In the present case it is conceded that, in the year 1878, the city by resolution adopted the grades upon which this improvement was finally constructed. There is some contention on the part of the appellants that because the city had authorized fills to be made in parts of the streets and some macadam to be placed thereon, that that was the actual establishment of the grades. The evidence is clear to the effect that these improvements were merely temporary so that the streets might be used in their then condition. The evidence is plain that the improvements made upon the streets prior to the laying of the hard surface pavement in 1904, was- merely temporary, and without any idea of changing the grades which had theretofore been established. This being true, the mere fact that the streets were not permanently improved until 1904, cannot be held to have been a change in the grades. Rettire v. North Yakima, 33 Wash. 80, 134 Pac. 699.
There was some evidence introduced in this case to the effect that the city council in 1891 passed a resolution raising the grade on Second street six inches. The record, however, shows that the city engineer advised .the council that the crown upon certain streets should be raised. The city council authorized the city engineer to make a profile showing the streets to be so raised and report the same to the council. *692This appears never to have been done. The evidence shows that there was no intention on the part of the city council to change the grades upon which the sidewalks or the gutters in the streets should be made. It is plain, we think, that there was no intention on the part of the council to change the grades of the streets from the grades established in 1878. A careful reading of the record convinces us that the great weight of the evidence is to the effect that the grades of these streets were of record; were established by resolution of the city authorities in 1878; that they have never been changed; that the improvements upon the streets by the pavement thereof in 1904 was upon the regular established grades; and that the sidewalks around the appellants’ building were constructed with notice and knowledge of the true grades, and were voluntarily placed ten or eleven inches higher than the true grades, in violation of the ordinances in force in the city at that time.
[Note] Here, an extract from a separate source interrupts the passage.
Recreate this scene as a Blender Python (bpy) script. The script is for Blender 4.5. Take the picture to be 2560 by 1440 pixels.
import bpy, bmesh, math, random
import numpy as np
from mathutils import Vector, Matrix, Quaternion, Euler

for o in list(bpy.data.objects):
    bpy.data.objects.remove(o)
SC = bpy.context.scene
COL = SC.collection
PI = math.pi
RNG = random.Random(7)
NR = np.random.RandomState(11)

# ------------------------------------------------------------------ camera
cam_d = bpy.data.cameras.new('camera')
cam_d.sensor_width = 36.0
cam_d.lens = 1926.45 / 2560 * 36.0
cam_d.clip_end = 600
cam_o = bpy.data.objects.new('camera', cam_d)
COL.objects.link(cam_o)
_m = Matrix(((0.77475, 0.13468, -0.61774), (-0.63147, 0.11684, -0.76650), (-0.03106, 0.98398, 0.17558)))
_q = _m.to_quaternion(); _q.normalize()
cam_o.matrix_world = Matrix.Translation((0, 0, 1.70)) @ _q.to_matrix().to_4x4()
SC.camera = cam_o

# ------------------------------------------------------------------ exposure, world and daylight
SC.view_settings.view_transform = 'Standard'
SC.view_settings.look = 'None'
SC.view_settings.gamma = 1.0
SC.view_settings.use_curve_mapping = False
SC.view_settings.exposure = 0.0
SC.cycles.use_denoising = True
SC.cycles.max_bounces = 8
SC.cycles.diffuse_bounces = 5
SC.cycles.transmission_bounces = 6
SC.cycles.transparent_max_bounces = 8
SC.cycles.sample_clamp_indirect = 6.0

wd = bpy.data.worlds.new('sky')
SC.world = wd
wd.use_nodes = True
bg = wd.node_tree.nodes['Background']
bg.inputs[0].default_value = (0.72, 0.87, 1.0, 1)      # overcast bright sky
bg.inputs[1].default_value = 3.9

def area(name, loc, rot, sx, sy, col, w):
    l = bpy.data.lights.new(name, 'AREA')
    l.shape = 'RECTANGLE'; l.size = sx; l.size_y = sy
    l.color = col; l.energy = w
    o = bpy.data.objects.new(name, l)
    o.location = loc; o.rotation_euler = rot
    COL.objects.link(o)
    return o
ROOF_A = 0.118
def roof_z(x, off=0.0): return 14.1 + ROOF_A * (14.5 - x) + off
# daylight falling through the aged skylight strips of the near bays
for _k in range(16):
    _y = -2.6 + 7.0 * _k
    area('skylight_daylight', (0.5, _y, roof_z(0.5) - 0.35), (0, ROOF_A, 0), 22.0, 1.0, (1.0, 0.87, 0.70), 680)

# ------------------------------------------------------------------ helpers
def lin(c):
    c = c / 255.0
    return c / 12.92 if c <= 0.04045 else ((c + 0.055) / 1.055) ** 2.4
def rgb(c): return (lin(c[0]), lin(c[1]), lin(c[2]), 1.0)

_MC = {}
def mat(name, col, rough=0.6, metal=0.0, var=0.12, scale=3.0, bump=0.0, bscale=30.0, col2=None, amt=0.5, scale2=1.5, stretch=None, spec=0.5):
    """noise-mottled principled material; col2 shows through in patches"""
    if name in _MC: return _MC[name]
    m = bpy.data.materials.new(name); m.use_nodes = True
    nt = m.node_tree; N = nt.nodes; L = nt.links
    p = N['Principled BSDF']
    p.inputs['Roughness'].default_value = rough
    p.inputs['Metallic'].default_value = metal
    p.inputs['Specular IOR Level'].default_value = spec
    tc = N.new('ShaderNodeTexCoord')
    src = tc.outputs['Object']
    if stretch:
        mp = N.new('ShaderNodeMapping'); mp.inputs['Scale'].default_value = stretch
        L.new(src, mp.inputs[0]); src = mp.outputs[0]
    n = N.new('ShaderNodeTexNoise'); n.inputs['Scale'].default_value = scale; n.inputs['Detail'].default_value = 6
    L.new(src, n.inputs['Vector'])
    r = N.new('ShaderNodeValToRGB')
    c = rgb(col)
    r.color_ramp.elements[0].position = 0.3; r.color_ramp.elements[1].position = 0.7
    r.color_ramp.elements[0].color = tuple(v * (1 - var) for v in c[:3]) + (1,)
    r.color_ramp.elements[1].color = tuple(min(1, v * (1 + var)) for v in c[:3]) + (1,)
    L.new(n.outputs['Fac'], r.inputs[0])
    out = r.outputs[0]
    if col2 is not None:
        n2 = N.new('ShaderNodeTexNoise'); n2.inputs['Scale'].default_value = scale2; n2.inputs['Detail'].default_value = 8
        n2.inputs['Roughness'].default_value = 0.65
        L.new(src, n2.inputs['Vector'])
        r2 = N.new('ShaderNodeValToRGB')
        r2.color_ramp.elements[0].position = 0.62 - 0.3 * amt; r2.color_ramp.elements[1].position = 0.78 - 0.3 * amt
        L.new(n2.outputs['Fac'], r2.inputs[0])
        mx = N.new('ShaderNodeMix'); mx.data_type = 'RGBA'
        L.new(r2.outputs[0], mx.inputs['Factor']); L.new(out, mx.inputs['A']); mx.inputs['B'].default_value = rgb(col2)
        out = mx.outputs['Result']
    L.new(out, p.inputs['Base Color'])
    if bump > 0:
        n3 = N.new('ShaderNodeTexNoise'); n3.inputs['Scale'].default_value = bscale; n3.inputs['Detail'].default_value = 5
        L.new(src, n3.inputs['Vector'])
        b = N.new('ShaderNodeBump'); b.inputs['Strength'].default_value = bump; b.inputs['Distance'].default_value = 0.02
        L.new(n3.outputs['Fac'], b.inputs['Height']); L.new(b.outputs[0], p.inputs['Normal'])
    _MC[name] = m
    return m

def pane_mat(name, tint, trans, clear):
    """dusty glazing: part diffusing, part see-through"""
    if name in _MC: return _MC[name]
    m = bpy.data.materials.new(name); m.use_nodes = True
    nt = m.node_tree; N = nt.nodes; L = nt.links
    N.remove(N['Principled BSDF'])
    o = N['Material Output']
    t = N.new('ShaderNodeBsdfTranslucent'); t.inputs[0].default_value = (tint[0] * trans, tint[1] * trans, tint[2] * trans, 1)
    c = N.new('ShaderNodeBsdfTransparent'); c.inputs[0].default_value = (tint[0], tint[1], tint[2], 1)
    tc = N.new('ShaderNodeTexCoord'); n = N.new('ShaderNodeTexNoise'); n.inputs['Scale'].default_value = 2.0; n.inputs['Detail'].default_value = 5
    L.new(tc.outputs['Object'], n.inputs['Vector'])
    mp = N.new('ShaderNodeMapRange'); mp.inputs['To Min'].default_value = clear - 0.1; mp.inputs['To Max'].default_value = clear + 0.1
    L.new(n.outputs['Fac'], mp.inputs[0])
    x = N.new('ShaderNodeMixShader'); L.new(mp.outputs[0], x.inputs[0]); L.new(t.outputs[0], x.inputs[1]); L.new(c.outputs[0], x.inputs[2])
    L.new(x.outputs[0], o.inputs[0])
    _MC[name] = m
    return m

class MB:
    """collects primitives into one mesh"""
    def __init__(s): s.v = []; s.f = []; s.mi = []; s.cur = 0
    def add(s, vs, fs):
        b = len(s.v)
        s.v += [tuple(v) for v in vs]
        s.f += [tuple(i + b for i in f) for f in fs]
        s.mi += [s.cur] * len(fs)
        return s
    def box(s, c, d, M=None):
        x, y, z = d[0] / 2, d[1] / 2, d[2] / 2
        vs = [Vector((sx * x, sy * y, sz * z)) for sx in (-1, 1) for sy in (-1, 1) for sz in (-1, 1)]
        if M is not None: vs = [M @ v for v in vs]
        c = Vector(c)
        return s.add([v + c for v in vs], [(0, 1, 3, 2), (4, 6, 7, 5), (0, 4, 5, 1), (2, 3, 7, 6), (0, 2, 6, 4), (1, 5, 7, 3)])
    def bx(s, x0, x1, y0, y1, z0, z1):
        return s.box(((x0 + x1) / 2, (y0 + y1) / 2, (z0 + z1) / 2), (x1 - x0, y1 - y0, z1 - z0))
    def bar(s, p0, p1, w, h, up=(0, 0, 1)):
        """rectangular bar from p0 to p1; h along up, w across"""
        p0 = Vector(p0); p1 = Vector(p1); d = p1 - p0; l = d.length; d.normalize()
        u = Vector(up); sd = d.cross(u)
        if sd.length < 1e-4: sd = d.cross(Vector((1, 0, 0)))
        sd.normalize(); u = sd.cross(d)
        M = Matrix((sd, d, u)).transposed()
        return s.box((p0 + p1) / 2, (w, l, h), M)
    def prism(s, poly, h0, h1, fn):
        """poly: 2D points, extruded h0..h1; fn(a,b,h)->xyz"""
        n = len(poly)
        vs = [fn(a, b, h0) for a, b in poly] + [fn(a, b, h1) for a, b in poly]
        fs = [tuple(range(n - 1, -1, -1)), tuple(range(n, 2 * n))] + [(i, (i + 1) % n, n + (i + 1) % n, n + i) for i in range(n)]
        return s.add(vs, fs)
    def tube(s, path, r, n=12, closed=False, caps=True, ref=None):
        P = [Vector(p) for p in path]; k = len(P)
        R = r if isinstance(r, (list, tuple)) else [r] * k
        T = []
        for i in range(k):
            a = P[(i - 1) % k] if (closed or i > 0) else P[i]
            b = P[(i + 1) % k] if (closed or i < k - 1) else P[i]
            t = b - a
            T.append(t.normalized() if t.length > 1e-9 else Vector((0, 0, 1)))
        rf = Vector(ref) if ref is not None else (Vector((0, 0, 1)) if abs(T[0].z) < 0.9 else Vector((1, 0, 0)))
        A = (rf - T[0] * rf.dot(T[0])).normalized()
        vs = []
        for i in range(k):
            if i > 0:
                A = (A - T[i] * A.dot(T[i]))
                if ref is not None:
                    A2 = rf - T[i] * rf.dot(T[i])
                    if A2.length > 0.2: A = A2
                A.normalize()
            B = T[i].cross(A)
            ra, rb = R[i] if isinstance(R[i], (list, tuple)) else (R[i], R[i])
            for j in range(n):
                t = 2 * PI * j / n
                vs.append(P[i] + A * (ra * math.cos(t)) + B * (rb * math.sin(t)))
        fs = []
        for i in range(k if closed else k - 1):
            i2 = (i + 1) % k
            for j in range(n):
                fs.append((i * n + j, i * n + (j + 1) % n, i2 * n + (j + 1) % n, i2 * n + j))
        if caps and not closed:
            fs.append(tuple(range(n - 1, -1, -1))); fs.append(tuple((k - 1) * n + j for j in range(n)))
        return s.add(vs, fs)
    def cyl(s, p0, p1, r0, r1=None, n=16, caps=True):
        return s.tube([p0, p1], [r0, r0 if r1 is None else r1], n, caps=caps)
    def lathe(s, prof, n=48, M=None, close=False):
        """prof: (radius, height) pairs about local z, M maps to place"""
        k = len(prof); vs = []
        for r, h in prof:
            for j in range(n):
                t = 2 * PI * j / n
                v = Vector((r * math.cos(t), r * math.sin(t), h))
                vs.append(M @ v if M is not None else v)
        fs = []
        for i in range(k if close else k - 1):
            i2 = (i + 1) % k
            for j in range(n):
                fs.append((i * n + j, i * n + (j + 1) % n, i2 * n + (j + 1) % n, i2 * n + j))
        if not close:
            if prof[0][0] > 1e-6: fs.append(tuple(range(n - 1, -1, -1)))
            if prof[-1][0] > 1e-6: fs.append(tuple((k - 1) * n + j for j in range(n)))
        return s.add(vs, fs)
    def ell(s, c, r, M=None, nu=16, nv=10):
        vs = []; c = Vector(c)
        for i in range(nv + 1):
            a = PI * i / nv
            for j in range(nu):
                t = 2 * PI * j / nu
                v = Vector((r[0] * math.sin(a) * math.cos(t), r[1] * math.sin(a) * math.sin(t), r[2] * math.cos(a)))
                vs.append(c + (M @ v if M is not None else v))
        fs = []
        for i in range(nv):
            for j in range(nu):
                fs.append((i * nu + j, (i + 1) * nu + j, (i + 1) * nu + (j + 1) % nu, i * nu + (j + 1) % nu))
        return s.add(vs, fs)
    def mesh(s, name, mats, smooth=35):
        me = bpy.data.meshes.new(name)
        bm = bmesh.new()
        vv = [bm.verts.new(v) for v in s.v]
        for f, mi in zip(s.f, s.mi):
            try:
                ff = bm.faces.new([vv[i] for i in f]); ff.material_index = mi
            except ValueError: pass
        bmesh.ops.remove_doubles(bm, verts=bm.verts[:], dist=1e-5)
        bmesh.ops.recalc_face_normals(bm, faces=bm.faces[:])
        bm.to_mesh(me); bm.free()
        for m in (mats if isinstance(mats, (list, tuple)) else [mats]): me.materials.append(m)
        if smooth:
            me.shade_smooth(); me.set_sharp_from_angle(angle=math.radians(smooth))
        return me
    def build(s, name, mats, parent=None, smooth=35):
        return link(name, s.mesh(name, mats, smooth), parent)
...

We are satisfied upon the facts in the case that the trial court properly denied the injunction in this case; and that the city is authorized, under the law and the authorities hereinabove referred to, to proceed to require the sidewalks upon the streets around the appellants’ building to be made to conform to the true grades of the streets as improved by the pavement of 1904.
The judgment is therefore affirmed.
Crow, C. J., Parker, and Fullerton, JJ., concur.